General Motors To Invest $4 Billion In U.S. Plants As Tariffs Bite

General Motors (GM) says it is refocusing on its U.S. operations as import tariffs on foreign made vehicles and parts impact the Detroit automaker.
GM, as the company is known, says it plans to invest $4 billion U.S. in three American assembly plants, including moving two Mexican-produced vehicles back to the U.S.
The shift comes as there has been little progress in trade talks between the administration of U.S. President Donald Trump and the Mexican government.
Trump has implemented 25% tariffs on all imported vehicles and many auto parts from foreign countries, including neighbouring Mexico and Canada.
General Motors said its new investment will add assembly of the gas-powered Chevrolet Blazer and Chevrolet Equinox that are currently produced in Mexico to two existing plants in the U.S.
The automaker is also planning to convert a large, idled plant in Michigan to make gas-powered SUVs and trucks starting in 2027.
GM has not said what the future will be for its assembly plant that currently produces the vehicles in Mexico.

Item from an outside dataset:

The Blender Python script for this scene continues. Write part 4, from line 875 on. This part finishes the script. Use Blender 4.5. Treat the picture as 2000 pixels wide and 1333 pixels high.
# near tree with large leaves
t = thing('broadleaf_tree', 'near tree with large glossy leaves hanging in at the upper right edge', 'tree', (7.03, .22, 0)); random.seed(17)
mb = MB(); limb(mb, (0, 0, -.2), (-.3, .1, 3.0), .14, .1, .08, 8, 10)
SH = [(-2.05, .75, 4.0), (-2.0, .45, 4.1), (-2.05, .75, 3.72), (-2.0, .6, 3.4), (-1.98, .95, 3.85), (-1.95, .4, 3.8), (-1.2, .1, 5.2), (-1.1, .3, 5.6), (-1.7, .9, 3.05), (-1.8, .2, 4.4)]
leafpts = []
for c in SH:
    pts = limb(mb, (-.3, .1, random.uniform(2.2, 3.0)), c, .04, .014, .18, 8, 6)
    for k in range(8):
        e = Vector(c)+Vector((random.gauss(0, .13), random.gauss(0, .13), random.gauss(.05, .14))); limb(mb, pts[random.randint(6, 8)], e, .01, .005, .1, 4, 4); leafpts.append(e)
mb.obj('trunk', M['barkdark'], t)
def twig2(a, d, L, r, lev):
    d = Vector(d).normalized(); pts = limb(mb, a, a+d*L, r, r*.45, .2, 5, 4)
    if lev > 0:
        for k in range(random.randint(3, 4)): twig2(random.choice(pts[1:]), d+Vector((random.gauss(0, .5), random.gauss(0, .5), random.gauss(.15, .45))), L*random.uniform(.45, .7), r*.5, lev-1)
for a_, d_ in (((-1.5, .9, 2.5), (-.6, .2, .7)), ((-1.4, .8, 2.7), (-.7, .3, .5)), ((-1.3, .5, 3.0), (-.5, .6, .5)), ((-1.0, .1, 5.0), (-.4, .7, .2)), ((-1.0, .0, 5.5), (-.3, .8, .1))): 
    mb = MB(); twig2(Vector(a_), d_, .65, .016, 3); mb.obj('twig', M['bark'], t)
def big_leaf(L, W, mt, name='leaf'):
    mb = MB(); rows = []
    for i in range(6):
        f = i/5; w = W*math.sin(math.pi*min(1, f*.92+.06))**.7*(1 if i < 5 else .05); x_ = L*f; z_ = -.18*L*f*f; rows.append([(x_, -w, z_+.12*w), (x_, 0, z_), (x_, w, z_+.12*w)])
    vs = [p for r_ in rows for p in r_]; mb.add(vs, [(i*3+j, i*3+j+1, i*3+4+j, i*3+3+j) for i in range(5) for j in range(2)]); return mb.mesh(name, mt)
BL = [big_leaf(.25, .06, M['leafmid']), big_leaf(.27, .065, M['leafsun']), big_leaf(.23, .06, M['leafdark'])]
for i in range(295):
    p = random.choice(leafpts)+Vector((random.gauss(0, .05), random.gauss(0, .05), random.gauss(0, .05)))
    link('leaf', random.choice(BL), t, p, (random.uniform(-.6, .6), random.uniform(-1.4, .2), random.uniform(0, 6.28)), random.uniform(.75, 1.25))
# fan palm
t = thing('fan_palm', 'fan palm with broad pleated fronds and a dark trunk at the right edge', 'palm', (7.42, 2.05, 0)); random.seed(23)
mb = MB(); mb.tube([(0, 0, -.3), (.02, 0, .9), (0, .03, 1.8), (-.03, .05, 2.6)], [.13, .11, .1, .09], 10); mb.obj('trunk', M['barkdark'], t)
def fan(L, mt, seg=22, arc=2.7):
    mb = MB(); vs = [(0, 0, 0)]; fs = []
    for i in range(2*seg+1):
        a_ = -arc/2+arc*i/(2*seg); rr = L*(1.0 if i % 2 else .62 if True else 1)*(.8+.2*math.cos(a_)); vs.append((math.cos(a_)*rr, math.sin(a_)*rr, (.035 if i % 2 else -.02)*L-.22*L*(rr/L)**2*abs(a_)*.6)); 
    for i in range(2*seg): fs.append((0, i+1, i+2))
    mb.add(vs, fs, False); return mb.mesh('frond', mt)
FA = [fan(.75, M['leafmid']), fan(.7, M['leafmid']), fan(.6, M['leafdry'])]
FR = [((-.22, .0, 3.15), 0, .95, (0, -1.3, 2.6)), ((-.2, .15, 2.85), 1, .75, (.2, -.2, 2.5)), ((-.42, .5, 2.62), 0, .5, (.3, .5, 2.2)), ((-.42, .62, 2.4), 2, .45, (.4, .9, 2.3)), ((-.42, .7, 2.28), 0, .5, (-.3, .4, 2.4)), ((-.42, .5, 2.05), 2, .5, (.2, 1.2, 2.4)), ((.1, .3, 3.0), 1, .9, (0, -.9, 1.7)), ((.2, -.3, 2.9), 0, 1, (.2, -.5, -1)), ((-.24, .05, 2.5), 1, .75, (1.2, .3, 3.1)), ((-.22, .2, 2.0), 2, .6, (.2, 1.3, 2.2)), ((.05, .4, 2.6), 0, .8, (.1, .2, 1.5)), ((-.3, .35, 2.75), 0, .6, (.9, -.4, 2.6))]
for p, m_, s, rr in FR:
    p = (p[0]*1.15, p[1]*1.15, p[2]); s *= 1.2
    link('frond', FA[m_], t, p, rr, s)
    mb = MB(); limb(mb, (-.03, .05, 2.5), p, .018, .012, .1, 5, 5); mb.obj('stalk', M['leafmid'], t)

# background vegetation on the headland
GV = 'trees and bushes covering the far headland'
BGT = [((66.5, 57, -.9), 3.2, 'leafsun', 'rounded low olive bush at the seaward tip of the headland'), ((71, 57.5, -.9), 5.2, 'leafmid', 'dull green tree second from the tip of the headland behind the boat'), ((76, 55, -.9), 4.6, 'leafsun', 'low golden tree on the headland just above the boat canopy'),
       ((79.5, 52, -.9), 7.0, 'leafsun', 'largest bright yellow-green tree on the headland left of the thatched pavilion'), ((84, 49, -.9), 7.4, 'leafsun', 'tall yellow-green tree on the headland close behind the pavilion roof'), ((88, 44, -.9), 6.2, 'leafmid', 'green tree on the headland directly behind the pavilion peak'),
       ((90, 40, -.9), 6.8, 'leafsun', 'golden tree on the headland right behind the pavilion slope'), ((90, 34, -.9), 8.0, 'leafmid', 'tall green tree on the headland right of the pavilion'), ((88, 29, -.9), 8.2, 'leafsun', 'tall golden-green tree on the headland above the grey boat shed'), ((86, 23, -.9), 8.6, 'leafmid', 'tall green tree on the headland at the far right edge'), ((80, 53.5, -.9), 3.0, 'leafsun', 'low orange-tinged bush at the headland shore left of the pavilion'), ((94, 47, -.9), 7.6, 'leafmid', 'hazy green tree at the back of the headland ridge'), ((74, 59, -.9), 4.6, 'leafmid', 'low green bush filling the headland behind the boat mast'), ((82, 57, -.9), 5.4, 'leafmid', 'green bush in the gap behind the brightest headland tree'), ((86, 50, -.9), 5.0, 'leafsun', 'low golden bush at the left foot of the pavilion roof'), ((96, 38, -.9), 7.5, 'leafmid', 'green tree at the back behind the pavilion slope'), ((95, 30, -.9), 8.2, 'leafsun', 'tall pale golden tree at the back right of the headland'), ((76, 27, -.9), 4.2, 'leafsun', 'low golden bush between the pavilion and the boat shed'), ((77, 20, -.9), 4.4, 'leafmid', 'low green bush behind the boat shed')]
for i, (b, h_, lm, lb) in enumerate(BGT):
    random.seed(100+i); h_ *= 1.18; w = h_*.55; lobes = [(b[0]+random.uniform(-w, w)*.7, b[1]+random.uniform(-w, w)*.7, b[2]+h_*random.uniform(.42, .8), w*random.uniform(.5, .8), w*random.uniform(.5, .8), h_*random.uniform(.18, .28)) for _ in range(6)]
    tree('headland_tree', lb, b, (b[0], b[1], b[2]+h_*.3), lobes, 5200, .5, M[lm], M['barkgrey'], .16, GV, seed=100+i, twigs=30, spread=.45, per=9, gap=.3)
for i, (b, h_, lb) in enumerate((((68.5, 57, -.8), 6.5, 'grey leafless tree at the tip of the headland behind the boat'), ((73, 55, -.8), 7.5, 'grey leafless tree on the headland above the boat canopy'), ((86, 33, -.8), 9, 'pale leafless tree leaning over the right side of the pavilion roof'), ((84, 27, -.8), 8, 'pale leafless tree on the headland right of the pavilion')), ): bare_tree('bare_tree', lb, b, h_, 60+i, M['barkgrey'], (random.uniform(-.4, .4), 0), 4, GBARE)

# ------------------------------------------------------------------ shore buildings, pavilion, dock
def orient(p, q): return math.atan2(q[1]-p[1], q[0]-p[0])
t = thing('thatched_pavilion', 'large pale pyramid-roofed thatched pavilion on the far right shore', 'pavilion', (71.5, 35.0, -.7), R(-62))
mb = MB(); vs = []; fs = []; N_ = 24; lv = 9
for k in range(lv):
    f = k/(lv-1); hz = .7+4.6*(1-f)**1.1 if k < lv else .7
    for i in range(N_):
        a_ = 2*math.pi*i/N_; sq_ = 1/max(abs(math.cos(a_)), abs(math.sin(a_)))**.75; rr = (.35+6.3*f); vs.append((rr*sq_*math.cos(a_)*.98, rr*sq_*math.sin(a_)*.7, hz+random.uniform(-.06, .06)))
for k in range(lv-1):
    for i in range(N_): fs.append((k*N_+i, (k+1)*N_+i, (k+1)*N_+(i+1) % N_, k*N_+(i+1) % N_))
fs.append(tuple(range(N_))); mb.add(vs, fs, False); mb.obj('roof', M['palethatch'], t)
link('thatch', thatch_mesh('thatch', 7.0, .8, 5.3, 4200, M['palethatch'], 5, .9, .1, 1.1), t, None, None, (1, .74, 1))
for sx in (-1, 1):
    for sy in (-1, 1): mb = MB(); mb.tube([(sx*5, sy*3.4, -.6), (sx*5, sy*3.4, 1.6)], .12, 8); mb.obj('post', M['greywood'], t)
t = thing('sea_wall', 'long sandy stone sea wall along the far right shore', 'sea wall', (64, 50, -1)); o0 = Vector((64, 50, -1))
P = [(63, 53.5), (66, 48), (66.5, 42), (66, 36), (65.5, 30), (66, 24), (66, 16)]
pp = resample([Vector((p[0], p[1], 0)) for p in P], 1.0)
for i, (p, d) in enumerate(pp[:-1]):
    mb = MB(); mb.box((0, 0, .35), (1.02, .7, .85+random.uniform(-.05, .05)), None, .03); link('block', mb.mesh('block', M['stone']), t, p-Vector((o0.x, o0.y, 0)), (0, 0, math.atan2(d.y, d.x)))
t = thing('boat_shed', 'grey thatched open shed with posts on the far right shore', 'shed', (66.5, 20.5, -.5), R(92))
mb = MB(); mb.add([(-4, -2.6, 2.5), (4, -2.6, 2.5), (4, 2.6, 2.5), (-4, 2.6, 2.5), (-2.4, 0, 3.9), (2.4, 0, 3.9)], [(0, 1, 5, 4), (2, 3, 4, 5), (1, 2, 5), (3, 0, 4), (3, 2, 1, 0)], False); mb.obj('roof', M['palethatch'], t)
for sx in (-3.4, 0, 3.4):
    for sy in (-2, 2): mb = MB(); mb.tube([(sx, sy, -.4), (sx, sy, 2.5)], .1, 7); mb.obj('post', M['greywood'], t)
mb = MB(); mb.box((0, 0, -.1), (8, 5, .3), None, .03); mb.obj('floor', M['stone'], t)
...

The new investment, which will be allocated through 2027, will give General Motors the ability to assemble more than two million vehicles per year in the U.S., according to the company.
GM said its Fairfax Assembly in Kansas will add production of the gas-powered Chevrolet Equinox beginning in mid-2027.
The gas-powered Chevrolet Blazer will be added to GM’s Spring Hill Assembly plant in Tennessee starting in 2027.
The Detroit automaker has set its 2025 capital spending at between $10 billion U.S. and $11 billion U.S.
General Motors says it has been analyzing its North American production for months amid the Trump administration’s import tariffs.
The stock of General Motors has declined 5% this year to trade at $48.93 U.S. per share.